Son discours est certes habile puisque nombreux sont les journalistes qui applaudiront à la fin, mais il est aussi très piquant envers une profession. D'abord, le Président a parlé du "couple" qu'il formait avec les médias, puis, il a insisté sur cette relation complexe. "Je vois bien vos tentatives pour me remplacer". Mais vous savez, poursuit le candidat UMP à la présidentielle: "2012 sera une année 2012 où l'on ne s'ennuiera pas. Elle sera pleine de surprises" et conclut : "2012 ne nous décevra pas". Façon de mettre en garde les journalistes et façon aussi de se poser dans la position de Challenger contre le candidat des médias que serait à ses yeux François Hollande.

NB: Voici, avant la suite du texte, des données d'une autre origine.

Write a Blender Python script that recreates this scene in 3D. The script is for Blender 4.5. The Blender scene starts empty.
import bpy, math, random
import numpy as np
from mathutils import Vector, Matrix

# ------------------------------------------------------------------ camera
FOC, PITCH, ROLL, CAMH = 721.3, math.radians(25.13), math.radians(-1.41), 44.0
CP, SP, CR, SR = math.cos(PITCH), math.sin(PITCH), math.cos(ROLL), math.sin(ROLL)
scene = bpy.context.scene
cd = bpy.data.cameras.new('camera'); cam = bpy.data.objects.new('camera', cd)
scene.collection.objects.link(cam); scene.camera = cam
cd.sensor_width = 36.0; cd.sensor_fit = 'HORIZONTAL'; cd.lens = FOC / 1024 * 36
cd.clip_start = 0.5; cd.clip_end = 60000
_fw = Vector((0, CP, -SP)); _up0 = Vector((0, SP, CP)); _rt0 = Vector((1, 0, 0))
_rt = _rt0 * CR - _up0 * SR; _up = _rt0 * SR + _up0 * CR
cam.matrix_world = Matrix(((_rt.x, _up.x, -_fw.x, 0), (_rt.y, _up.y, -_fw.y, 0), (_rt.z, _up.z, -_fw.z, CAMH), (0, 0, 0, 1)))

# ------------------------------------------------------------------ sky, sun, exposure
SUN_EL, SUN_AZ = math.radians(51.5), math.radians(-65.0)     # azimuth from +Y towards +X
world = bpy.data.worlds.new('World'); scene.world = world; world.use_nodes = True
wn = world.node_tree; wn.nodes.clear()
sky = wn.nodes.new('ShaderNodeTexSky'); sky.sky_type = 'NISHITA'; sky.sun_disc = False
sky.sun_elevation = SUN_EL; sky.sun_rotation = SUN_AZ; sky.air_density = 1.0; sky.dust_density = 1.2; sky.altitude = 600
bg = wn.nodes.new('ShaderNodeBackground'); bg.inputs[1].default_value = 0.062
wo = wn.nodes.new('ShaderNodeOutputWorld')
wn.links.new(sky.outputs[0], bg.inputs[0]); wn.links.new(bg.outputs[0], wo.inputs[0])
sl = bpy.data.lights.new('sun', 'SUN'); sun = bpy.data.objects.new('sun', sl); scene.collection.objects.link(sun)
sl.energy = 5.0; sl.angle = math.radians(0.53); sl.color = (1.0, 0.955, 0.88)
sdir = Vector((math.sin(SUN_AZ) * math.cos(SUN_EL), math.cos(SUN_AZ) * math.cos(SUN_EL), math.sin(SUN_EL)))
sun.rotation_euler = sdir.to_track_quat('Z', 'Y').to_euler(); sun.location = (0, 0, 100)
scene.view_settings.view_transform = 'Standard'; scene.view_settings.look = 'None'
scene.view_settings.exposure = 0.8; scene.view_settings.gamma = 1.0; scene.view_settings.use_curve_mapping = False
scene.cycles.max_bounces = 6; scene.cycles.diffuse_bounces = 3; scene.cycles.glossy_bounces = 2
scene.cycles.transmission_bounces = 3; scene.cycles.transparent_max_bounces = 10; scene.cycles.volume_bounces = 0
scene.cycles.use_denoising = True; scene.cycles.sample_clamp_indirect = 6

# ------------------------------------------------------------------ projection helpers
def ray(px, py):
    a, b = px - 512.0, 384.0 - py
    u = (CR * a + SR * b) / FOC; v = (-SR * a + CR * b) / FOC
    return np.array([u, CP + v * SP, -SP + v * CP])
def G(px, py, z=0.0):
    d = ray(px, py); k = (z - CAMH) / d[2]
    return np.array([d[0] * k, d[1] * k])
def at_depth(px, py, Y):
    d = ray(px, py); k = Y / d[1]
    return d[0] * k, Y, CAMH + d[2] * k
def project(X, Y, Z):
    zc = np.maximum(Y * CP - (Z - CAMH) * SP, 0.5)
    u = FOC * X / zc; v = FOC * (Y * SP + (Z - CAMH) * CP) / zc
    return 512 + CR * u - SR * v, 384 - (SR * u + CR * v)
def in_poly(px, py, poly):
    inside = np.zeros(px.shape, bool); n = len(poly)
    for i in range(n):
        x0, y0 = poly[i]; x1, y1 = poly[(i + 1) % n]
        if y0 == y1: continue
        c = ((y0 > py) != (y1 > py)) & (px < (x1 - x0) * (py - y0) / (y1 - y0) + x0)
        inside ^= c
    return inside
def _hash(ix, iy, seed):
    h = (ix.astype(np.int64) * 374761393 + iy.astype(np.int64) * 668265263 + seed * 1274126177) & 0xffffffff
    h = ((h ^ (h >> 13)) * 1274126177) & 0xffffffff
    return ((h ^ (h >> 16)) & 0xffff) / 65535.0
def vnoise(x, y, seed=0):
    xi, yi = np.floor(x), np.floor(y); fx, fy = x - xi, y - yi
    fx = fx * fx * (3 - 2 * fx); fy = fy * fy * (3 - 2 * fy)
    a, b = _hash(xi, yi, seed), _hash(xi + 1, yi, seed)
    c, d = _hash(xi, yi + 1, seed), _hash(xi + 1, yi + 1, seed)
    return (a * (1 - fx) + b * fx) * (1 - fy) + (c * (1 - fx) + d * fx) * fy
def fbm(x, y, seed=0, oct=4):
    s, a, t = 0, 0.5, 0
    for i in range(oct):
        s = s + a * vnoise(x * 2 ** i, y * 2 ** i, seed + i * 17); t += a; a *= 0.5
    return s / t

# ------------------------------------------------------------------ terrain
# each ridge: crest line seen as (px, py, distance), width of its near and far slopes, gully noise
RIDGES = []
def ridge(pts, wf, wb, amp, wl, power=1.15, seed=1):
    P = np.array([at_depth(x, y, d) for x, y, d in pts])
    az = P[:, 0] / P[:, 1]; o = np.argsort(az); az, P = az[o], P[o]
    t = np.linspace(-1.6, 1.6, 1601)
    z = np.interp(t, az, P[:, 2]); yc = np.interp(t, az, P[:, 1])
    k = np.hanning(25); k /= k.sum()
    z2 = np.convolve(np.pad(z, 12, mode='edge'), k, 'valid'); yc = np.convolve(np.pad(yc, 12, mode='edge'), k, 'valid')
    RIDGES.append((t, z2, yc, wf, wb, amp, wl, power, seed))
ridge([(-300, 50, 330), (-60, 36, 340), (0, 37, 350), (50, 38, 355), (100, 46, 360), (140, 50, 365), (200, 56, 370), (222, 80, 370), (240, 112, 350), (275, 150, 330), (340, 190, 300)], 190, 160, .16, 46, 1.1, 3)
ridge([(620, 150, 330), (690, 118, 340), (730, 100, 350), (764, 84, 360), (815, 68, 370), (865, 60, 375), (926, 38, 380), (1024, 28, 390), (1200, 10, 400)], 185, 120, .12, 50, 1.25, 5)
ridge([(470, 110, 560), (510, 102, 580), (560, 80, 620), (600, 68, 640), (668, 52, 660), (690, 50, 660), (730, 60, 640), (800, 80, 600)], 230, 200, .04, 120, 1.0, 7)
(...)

Mais entre l'ironie, et la malice, Nicolas Sarkozy a aussi glissé de la cajolerie et des reproches. Cajolerie d'abord : "Le journalisme n'est pas le 4e pouvoir comme on l'entend souvent, mais il est l'un des piliers de la démocratie", ou encore "Laissez passer les pulsions adolescentes suscitées par le tout info et l'émotion immédiate, pour reconquérir l'analyse, la capacité de synthèse et de mise en perspective", mais aussi "Tout le monde devient un média, mais je suis convaincu que cela redonne ses lettres de noblesse au journalisme. Nous n'avons jamais eu aussi besoin de vous". Voilà pour la brosse à reluire que le Président a passé aux journalistes - le plus souvent directeurs de rédaction et éditorialistes - présents. Puis il s'est fait taquin, distillant des reproches, sous les étonnants rires de la salle. Rires qui ne se limitaient pas à ceux des conseillers et personnels de l'Elysée...

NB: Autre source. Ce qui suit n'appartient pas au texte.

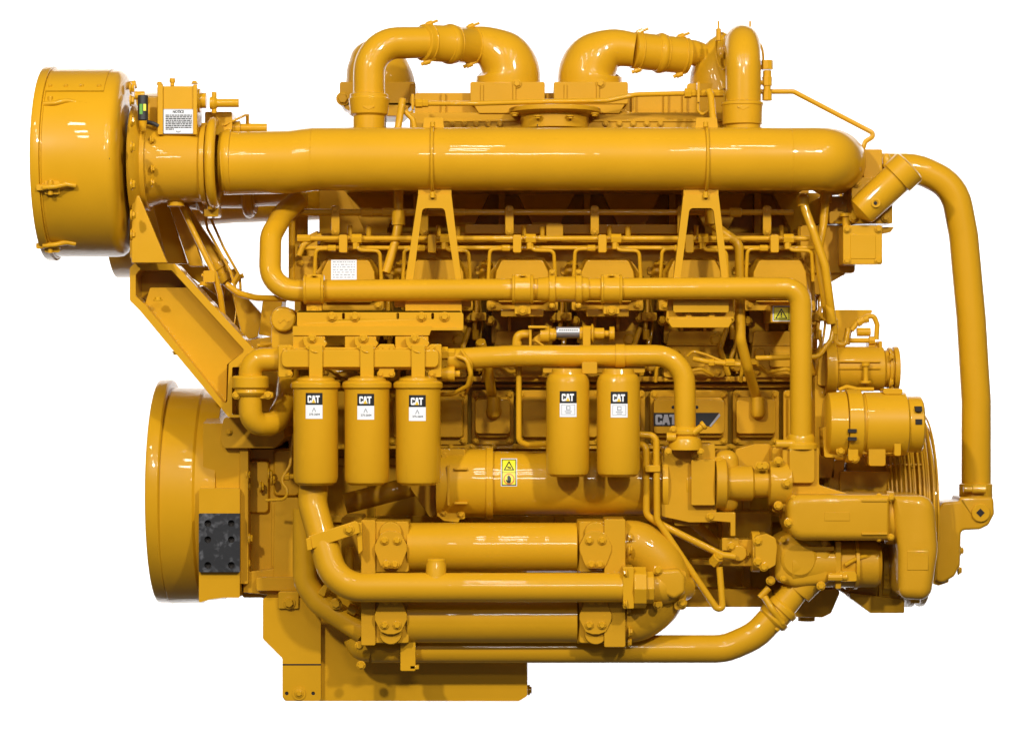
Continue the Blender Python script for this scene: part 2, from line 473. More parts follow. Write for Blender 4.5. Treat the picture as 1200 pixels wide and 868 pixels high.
# starter recess area between housing and block
b = B(); b.lx(560, -190, [(300, 36), (322, 34), (322, 26), (345, 26)]); b.box(318, 588, 348, 664, -140, -170, 3)
b.prism([(285, 670), (345, 664), (350, 700), (285, 694)], -130, -170); b.box(300, 676, 352, 692, -118, -140, 3)
b.prism(rpoly([(322, 583), (350, 583), (362, 610), (362, 680), (320, 680)], 4), -128, -150)
b.box(284, 526, 352, 700, -152, -215, 3)
for q in ((292, 540, 314, 600), (322, 528, 350, 580)): b.loft(rect(*q, 5), -146, rect(q[0] - 3, q[1] - 3, q[2] + 3, q[3] + 3, 5), -154)
sm = part("starter_motor", b, CAST)
bolts(sm, [(315, 555, -135), (305, 570, -140), (318, 562, -132)], 5, 'x')
b = B(); b.tube([(344, 508, -90), (340, 545, -80), (329, 563, -75), (338, 575, -70), (334, 585, -70), (312, 586, -78)], 1.8, 10, 10)
part("loose_hose", b, PAINT)
b = B(); b.lathe(332, 558, -80, 'x', [(0, 5), (7, 5), (7, 3), (16, 3)], 6); part("sensor_fitting", b, PAINT, None, .4)

# ------------------------------------------------------------------ cylinder heads
HX = [408, 512, 612, 712, 814, 914]
for i, cx in enumerate(HX):
    DOFF = -38
    b = B()
    b.box(cx - 36, 362, cx + 36, 402, -128, -300, 2)
    b.loft(rpoly([(cx - 30, 388), (cx + 31, 388), (cx + 36, 442), (cx - 37, 442)], 4), -112, rect(cx - 38, 384, cx + 38, 442), -300)
    b.box(cx - 33, 403, cx + 33, 405, -110.5, -113)
    b.box(cx - 12, 412, cx + 12, 430, -104, -115, 3)
    h = part("cylinder_head", b, CAST)
    bolts(h, [(cx - 27, 436, -111), (cx + 27, 436, -111)], 3)
    bolts(h, [(cx + 38, 372, -120), (cx - 38, 376, -122)], 4.2)
    DOFF = -8
    b = B()
    f = rpoly([(cx - 24, 305), (cx + 24, 305), (cx + 30, 318), (cx + 33, 350), (cx - 33, 350), (cx - 30, 318)], 4)
    k_ = rpoly([(cx - 26, 302), (cx + 26, 302), (cx + 40, 322), (cx + 42, 356), (cx - 42, 356), (cx - 40, 322)], 4)
    b.loft(f, -96, k_, -122); b.prism(k_, -122, -240); b.box(cx - 42, 352, cx + 42, 364, -108, -240, 3); b.box(cx - 28, 352, cx + 28, 354, -100, -112)
    vc = part("valve_cover", b, CAST)
    bolts(vc, [(cx - 35, 358, -107), (cx + 35, 358, -107)], 3)
    DOFF = -38
    if i not in (0, 4, 5):
        b = B(); b.box(cx - 25, 362, cx + 25, 365, -25, -110); b.box(cx - 25, 363, cx + 25, 371, -25, -29, 1.5)
        fr = part("clamp_foot", b, PAINT, vc); bolts(vc, [(cx, 363.5, -22)], 4.5)
    # injector, port neck and clutter between the heads
    b = B()
    b.lathe(cx - 42, 316, -118, Vector((0.1, -0.5, 0.86)), [(-14, 9), (2, 9), (5, 7), (9, 7), (9, 3), (13, 3)], 12)
    b.box(cx - 55, 312, cx - 36, 322, -118, -140, 3)
    part("fuel_injector", b, CAST)
    b = B()
    b.tube([(cx + 46, 330, -135), (cx + 47, 360, -125), (cx + 44, 385, -118), (cx + 49, 402, -116), (cx + 42, 420, -112), (cx + 44, 432, -114)], 2.6, 9, 10)
    b.lathe(cx + 45, 392, -117, 'z', [(-6, 4.5), (6, 4.5)], 6)
    part("sensor_lead", b, PAINT)
    b = B()
    b.tube([(cx + 50, 348, -140), (cx + 53, 380, -128), (cx + 49, 410, -125), (cx + 50, 438, -120)], 1.6, 9, 8)
    b.tube([(cx + 41, 366, -126), (cx + 55, 372, -130)], 3.2, 9, 10)
    part("wiring_lead", b, PAINT)
    # rail studs / clips
    DOFF = 0
    b = B(); sx = cx - 15
    b.prism(rpoly([(sx - 5, 241), (sx + 5, 241), (sx + 5, 276), (sx - 5, 276)], 4), -118, -123); cl = part("pipe_clip", b, PAINT)
    bolts(cl, [(sx, 246, -117), (sx, 271, -117)], 2.8)
    b = B(); b.box(cx - 11, 275, cx - 1, 296, -88, -112, 2); cb = part("rail_clamp", b, PAINT)
    b = B(); b.lathe(cx + 10, 280, -92, 'x', [(-6, 6), (6, 6)], 6); b.lathe(cx + 9, 288, -92, '-z', [(-4, 4.4), (4, 4.4)], 6)
    part("hex_fitting", b, PAINT, None, .5)
    b = B(); b.tube([(cx + 9, 284, -92), (cx + 12, 293, -90), (cx + 37, 294, -92), (cx + 39, 330, -98)], 2.2, 6, 12)
    part("fuel_line", b, PAINT)
    b = B(); b.tube([(cx - 15, 291, -92), (cx - 38, 292, -92), (cx - 40, 330, -98)], 2.2, 6, 12)
    b.lathe(cx - 20, 291, -92, 'x', [(-4, 4.2), (6, 4.2)], 6)
    part("fuel_line", b, PAINT)
    b = B(); b.lathe(cx + 2, 272, -150, '-z', [(-8, 3), (8, 3)], 8); b.lathe(cx + 24, 272, -150, '-z', [(-7, 3.5), (8, 3.5)], 8)
    part("manifold_stud", b, PAINT)
b = B(); b.tube([(352, 279.5, -100), (948, 279.5, -100)], 3.2, 5, 14); b.lathe(352, 279.5, -100, 'x', [(-4, 5), (12, 5)], 6)
part("fuel_rail", b)
b = B(); b.tube([(356, 290.5, -104), (960, 290.5, -104)], 2.6, 5, 12); part("fuel_rail", b)
b = B(); b.tube([(342, 330, -130), (342, 249, -130), (545, 249, -130)], 4.0, 10, 14)
b.tube([(540, 249, -130), (930, 249, -130)], 3.2, 4, 12)
for x in (430, 455, 862): b.lathe(x, 249, -130, 'x', [(-7, 5.6), (7, 5.6)], 6)
part("drain_line", b)
b = B(); b.tube([(467, 222, -110), (467, 262, -110), (463, 285, -105), (452, 320, -98)], 5.5, 14, 16); b.lathe(467, 255, -110, '-z', [(-9, 8), (9, 8)], 20)
part("vent_pipe", b)
b = B(); b.tube([(833, 240, -110), (834, 262, -110), (850, 274, -105), (866, 285, -100), (867, 330, -100)], 5.5, 14, 16); b.lathe(834, 255, -108, '-z', [(-9, 8), (8, 8)], 20)
part("vent_pipe", b)
# gussets that hold the tops, right of the valley
b = B(); b.prism([(360, 276), (372, 270), (372, 352), (356, 352)], -150, -200)
part("end_bracket", b, CAST)
b = B(); b.box(950, 264, 968, 300, -150, -260, 3)
part("end_bracket", b, CAST)
# white data sticker and patch on first valve cover
DOFF = -8
p = Print(-95.8, None); p.rect(388, 304.5, 418, 328, WHITE, 0)
for r_ in range(7):
    y = 306.5 + r_ * 3
    x = 390
    while x < 415:
        w = random.uniform(1.2, 4); p.rect(x, y, min(x + w, 416), y + 1.0, GREY, 1); x += w + random.uniform(.8, 2)
p.make("data_label", ENG, "white printed data sticker")

# ------------------------------------------------------------------ block side covers
covers = [(455, 498, 0), (503, 548, 0), (553, 602, 1), (606, 655, 0), (660, 706, 0), (711, 756, 0), (762, 853, 2), (859, 913, 1), (918, 950, 0)]
DOFF = -38
for x0, x1, kind in covers:
    b = B(); b.box(x0, 457, x1, 521, -122, -136, 4)
    b.loft(rect(x0 + 6, 466, x1 - 6, 512, 4), -113, rect(x0 + 4, 464, x1 - 4, 514, 4), -123)
    if kind: b.loft(rect(x0 + 4, 468, x1 - 4, 508, 4), -106, rect(x0 + 4, 468, x1 - 4, 508, 4), -120)
    c = part("side_cover", b, CAST)
    bolts(c, [(x0 + 5, 462, -121), (x1 - 5, 462, -121), (x0 + 5, 516, -121), (x1 - 5, 516, -121)], 3)
    if kind == 1:
        cx = (x0 + x1) / 2 + (2 if x0 > 800 else 1)
        b = B(); b.lathe(cx, 480, -100, '-z', [(-15, 7.5), (-2, 8), (4, 8.2), (8, 6.5), (10, 3), (10.5, 0)], 24); b.lathe(cx, 482, -108, 'f', [(0, 10), (3, 9), (5, 7)], 24)
        part("breather_boss", b, CAST, c)
    if kind == 2:
        p = Print(-105.6); p.poly([(766, 483.5), (843, 483.5), (831, 499), (766, 499)], BLACK, 0)
        p.poly([(843, 484), (844, 487), (833, 500), (831, 499)], STEEL, 1)
        p.cat(768, 485.5, 793, 497.5, 1, STEEL, False)
        p.make("name_plate", c, "black badge lettered CAT")
        holes(c, [(789, 477, -106), (816.5, 477, -106)])
DOFF = 0
b = B(); b.tube([(867, 345, -75), (868, 398, -72), (876, 430, -88), (888, 470, -150)], 6, 16, 18); part("breather_hose", b)
b = B(); b.tube([(563, 400, -82), (572, 432, -110), (577, 468, -150)], 6, 14, 18); part("breather_hose", b)
# clutter above covers
b = B(); b.tube([(805, 418, -88), (812, 411, -84), (826, 415, -84), (846, 423, -84), (866, 425, -84)], 1.6, 6, 10)
b.tube([(812, 420, -88), (830, 424, -84), (868, 427, -84)], 3.2, 6, 12); b.lathe(855, 425, -84, 'x', [(-5, 5), (6, 5)], 6); b.lathe(835, 425, -84, 'x', [(-5, 5), (2, 5)], 6)
part("wiring_harness", b)
b = B(); b.tube([(885, 419.5, -92), (959, 418, -92), (974, 398, -95), (977, 382, -100), (972, 345, -105)], 3, 12, 12); part("fuel_pipe", b)

# ------------------------------------------------------------------ air cleaner and turbo inlet, left
b = B()
b.lx(192, -60, [(57, 60), (57, 106), (60, 109), (138, 109), (144, 108), (149, 104), (152, 96), (153, 86), (153, 10)], 96)
drum = part("air_cleaner", b, PAINT)
b = B(); b.lx(192, -60, [(57, 109), (55.5, 112.5), (58, 113.5), (66, 113.5), (66, 109)], 96); part("cover_band", b, PAINT, drum, .6)
b = B(); b.ring(67, 192, -60, 'x', 109.6, 1.3, 96, 8); part("band_seam", b, PAINT, drum, 0)
def on_drum(x, y, dr=0):     # depth of the drum surface at photo height y
    return -60 + math.sqrt(max(109 ** 2 - ((y - 192)) ** 2, 0)) * 1 + dr
for y, rr in ((122, 0), (220, 0), (289, 8)):
    d = -60 + math.sqrt(max(111 ** 2 - (min(abs((y - 192) * 1.02), 106)) ** 2, 0))
    yy = y if y < 280 else 288
    b = B(); b.box(42, yy - 3.5, 70, yy + 3.5, d + 5, d - 4, 2); b.tube([(50, yy, d + 7), (64, yy - 1, d + 9), (78, yy - 4, d + 5), (89, yy - 2, d + 2)], 3, 8, 12)
    b.box(52, yy - 8, 70, yy + 8, d + 1, d - 5, 2); b.lathe(59, yy, d + 3, 'z', [(-9, 3), (9, 3)], 10)
    part("latch", b, PAINT, drum)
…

Reproches ensuite. "Alors, évidemment, j'avais tout un tas de notes pour expliquer tout ce que le gouvernement a fait pour la presse, je ne le dirai pas parce que ça a un côté humiliant", a ironisé Nicolas Sarkozy en citant tout de même les "580 millions d'aides supplémentaires pour la presse écrite". Le Président ironisera ensuite sur les "progrès" qu'il a "fait grâce à la presse, car on ne progresse que dans la critique". Enfin, Le président ou plutôt le candidat tant il ne fait aucun doute à l'entendre qu'il l'est déjà, a taquiné en déclarant "c'est formidable de vivre dans un pays où il sort à peu près autant de livres hostiles au président de la Républiques que de premiers romans"...
Le show est terminé. Les journalistes dans leur grande majorité applaudissent. Etrange.
Nicolas Sarkozy quitte la scène, salue Serge Dassault, et revient au pupitre. "Il s'est passé quelque chose d'important aujourd'hui", dit-il, avant de féliciter Dassault d'être entré en négociations exclusives avec l'Inde pour vendre 120 rafales. Rideau.
De questions, il n'y aura pas. Par contre, de longs tête à tête avec Jean-Pierre Elkabbach ou Olivier Mazerolles entourés par une foule de journalistes cherchant à glaner un mot, dureront eux une bonne grosse demi-heure.
Sentiment mitigé d'un moment auquel il faut assister en tant que journaliste, mais sentiment de se faire avoir, de se laisser prendre dans un système présidentialiste dont les journalistes sont à la fois acteurs et victimes. Peut-être serait-il bon que le prochain président mette fin à ce genre de rapports.
Deux confrères ont partagé ce sentiment. Marine Turchi sur Mediapart et Sylvain Lapoix sur Owni.